The Liberal plan would also increase labour mobility between provinces and territories, in an effort to “build one Canadian economy” -- a reference to removing interprovincial trade barriers that have become increasingly a topic of concern since Trump was elected.
The announcement follows a week of Carney signalling to Canadians he is serious about strengthening the economy in the face of threats from the White House, spending much of his week in factories and training schools.
In Vaughan, Ont., on Monday, Carney said his government would double Canada’s rate of residential housing construction over the next decade to nearly 500,000 new homes per year.
He also promised to create a new federal housing entity that he said would speed up affordable housing construction and provide financing to homebuilders.
And in Winnipeg the next day, Carney used his appearance to cite his party’s previous promises to cut taxes, double the pace of housing construction, eliminate the GST for many first-time home purchases and expand dental coverage.

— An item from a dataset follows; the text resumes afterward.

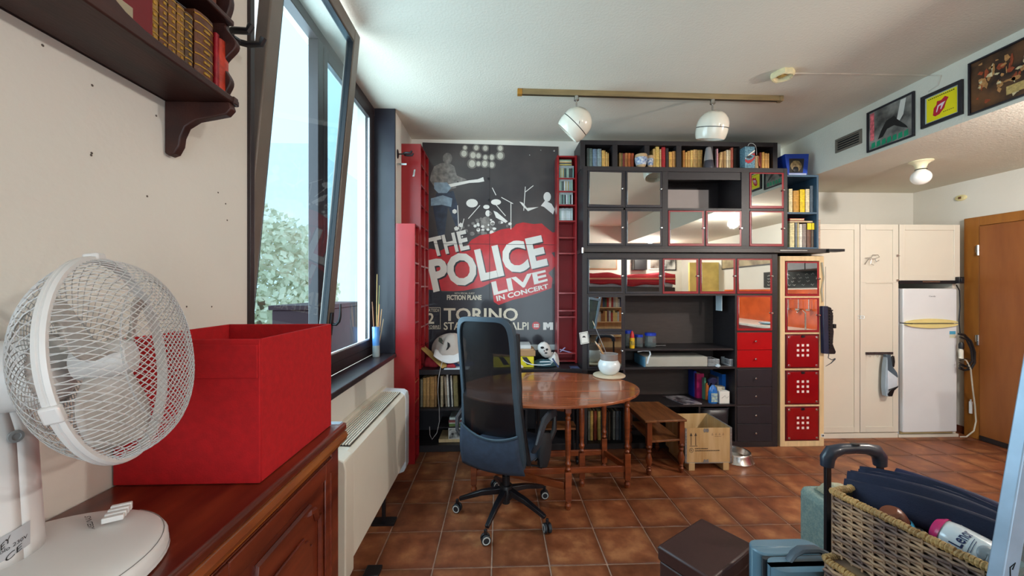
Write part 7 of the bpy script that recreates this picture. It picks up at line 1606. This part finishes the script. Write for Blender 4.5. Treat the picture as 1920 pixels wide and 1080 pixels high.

It’s a narrative he’s been trying to build on the road: Canada will only get through threats from the U.S. with him at the helm and Canadian workers behind him building up the country and fighting back against what he says are unjustified attacks on the Canadian economy and sovereignty.
“The next decades are going to be very busy for those in the skilled trades in Canada. We are not just going to create hundreds of thousands of jobs in the skilled trades -- we’re creating hundreds of thousands of careers,” he said.
But the week was not without missteps: the Liberals lost a handful of candidates when comments they’ve previously made have come to light. The same is true for their rival Conservatives, who lost a handful of candidates themselves.
One of their candidates, Aaron Gunn, remains under fire for his social media posts Indigenous Peoples say amount to residential school denialism.
Conservative Leader Pierre Poilievre stood by the North-Island Powell River candidate saying those accusations amount to “misinformation.”
Carney himself also had to speak to the topic of residential schools after reporting from CBC News and APTN that shows his father was the principal of a day school in the Northwest Territories.
The reporting also shows the elder Carney defended residential schools, and called reports about abuses suffered as being one-sided.
“I love my father, but I don’t share those views, to be absolutely clear” Carney said Saturday.
“To be clear, it’s a long, painful part of our history,” Carney said, adding the damages of residential and day schools continue to affect descendants.
“At the core of my government, as it was the case as the core of the previous government, will be to advance that process of reconciliation. That’s a fundamentally and deeply-held personal commitment of mine.”